┌─ DATA SEGMENT
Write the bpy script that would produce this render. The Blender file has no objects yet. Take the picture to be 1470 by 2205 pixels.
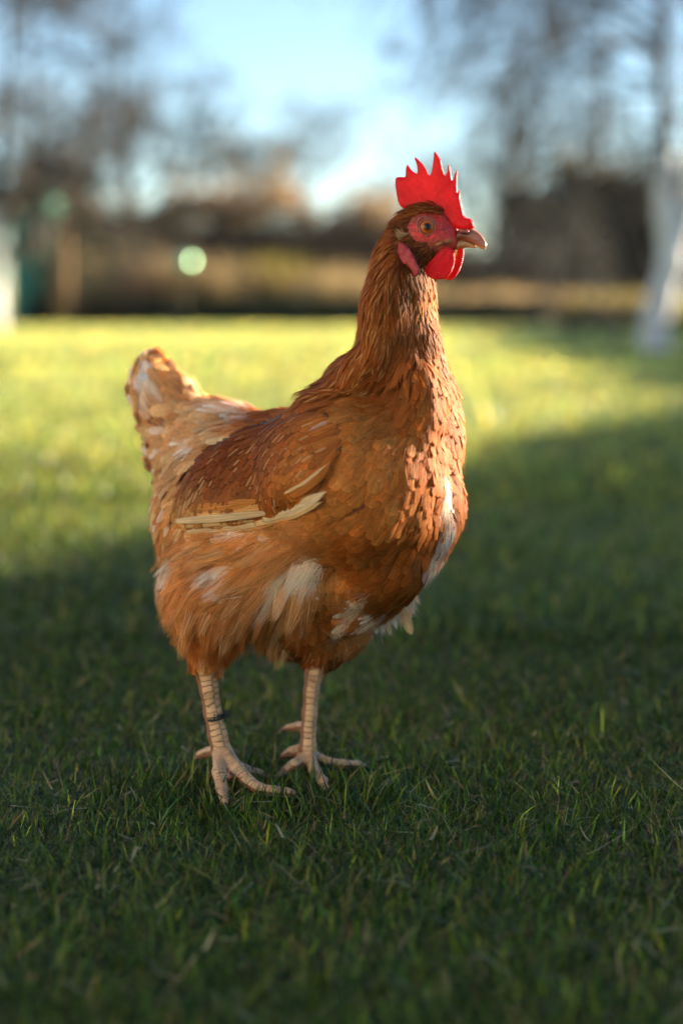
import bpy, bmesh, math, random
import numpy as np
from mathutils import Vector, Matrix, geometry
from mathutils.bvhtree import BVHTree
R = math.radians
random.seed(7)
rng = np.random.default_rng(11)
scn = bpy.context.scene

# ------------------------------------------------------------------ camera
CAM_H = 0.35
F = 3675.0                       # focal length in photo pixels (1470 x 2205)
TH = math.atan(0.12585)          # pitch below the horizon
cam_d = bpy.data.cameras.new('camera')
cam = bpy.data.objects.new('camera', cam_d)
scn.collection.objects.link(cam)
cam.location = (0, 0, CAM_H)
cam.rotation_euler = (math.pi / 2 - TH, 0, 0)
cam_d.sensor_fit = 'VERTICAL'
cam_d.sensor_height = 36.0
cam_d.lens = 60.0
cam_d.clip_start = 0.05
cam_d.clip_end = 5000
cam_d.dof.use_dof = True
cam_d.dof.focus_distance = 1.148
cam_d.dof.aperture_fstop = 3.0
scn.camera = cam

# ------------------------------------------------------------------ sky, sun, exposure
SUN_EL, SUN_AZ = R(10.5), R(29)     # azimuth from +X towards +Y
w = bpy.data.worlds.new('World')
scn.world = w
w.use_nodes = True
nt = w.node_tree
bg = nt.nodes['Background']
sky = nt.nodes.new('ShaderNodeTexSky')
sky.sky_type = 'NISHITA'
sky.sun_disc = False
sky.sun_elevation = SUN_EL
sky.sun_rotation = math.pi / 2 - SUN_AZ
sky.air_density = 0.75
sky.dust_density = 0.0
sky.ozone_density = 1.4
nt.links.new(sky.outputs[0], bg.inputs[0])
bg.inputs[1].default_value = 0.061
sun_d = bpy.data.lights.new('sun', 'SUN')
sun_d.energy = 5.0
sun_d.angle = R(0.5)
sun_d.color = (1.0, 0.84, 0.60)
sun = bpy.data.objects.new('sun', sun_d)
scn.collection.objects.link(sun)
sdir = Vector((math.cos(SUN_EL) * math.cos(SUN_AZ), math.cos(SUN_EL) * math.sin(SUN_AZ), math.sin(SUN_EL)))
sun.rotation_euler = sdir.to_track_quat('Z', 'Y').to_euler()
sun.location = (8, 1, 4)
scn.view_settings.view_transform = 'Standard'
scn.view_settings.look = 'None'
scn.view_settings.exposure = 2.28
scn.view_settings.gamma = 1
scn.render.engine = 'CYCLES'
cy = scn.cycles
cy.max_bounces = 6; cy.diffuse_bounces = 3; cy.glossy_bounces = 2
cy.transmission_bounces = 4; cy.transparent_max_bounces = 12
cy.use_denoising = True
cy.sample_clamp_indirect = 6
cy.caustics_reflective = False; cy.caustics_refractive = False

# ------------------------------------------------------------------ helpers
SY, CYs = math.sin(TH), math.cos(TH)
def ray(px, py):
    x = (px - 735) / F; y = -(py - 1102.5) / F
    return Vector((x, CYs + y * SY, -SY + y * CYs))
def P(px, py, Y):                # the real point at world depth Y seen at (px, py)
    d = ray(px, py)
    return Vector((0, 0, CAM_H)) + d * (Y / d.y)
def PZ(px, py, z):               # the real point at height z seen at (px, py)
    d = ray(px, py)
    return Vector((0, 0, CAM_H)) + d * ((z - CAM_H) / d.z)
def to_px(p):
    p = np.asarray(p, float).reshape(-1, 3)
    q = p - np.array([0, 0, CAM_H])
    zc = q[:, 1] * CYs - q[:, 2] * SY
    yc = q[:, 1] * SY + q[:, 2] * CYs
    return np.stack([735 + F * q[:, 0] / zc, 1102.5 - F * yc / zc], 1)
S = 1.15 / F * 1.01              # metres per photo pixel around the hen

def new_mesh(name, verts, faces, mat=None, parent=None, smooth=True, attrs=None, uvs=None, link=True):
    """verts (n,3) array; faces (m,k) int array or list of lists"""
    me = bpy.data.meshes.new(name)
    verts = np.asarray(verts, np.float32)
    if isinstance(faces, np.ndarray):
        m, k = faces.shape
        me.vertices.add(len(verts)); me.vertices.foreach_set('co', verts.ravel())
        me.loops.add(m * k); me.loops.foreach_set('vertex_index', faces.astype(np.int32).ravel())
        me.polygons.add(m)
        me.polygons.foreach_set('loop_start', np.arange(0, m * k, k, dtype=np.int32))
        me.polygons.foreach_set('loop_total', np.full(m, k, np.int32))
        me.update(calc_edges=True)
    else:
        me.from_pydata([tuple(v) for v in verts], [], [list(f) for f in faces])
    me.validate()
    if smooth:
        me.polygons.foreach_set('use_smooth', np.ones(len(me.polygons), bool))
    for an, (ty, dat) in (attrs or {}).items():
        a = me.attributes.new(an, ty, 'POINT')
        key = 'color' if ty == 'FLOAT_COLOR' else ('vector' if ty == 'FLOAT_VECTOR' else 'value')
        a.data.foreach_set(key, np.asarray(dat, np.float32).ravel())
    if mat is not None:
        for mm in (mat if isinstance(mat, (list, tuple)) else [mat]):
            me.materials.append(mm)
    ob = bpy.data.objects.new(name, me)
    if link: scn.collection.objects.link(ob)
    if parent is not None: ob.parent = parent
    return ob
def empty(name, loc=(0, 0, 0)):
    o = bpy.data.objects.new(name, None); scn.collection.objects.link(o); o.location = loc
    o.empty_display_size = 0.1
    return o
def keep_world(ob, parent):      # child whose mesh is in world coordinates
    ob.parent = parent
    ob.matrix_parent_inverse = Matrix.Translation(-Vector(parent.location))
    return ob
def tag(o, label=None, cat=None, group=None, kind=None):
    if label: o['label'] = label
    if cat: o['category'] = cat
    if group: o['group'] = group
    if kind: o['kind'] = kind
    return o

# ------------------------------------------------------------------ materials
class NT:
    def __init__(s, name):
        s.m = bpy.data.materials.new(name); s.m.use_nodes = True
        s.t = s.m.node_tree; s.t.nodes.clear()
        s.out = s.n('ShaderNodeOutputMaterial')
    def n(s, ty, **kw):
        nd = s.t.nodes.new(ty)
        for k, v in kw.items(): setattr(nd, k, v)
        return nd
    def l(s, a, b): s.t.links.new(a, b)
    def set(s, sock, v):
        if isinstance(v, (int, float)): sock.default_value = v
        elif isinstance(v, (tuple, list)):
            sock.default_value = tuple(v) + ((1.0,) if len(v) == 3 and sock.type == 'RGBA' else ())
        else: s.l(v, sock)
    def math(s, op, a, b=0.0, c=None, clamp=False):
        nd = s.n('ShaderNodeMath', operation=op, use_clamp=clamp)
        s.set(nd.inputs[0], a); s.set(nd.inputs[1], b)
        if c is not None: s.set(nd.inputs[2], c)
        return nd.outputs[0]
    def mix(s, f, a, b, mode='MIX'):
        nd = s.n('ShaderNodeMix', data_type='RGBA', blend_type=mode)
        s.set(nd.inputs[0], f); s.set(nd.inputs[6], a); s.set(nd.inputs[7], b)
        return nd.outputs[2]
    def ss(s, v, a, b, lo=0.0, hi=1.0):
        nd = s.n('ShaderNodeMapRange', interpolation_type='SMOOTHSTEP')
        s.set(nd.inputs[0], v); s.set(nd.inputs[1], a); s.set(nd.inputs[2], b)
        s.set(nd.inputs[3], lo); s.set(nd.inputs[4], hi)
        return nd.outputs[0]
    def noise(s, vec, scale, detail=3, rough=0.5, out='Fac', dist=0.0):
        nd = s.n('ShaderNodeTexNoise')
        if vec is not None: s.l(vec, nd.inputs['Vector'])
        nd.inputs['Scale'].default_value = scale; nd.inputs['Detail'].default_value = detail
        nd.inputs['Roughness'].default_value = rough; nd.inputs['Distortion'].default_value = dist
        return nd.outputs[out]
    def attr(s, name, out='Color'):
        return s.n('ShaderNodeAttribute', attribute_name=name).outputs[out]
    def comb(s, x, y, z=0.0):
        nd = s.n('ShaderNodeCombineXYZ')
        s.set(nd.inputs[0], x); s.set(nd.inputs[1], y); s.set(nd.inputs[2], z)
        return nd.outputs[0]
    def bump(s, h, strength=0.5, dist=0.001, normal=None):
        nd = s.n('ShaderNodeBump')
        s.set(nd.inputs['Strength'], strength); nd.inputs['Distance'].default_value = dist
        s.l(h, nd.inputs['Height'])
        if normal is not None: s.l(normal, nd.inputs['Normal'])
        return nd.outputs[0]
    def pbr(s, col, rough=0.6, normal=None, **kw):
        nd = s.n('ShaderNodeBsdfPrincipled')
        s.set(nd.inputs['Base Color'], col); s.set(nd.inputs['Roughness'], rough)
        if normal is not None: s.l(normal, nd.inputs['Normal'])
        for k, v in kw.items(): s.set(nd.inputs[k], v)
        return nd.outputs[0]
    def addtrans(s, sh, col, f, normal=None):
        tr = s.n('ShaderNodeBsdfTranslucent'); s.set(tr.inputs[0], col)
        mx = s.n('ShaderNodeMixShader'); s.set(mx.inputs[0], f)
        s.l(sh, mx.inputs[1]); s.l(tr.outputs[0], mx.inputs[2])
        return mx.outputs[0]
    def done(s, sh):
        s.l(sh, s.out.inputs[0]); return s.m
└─
* TASK REQUIREMENTS
Leave out the pictures and repeat the lines from the start of the material through the line with "scn = bpy.context.scene", inclusive.

* SOLUTION TO THIS EXERCISE
Write the bpy script that would produce this render. The Blender file has no objects yet. Take the picture to be 1470 by 2205 pixels.
import bpy, bmesh, math, random
import numpy as np
from mathutils import Vector, Matrix, geometry
from mathutils.bvhtree import BVHTree
R = math.radians
random.seed(7)
rng = np.random.default_rng(11)
scn = bpy.context.scene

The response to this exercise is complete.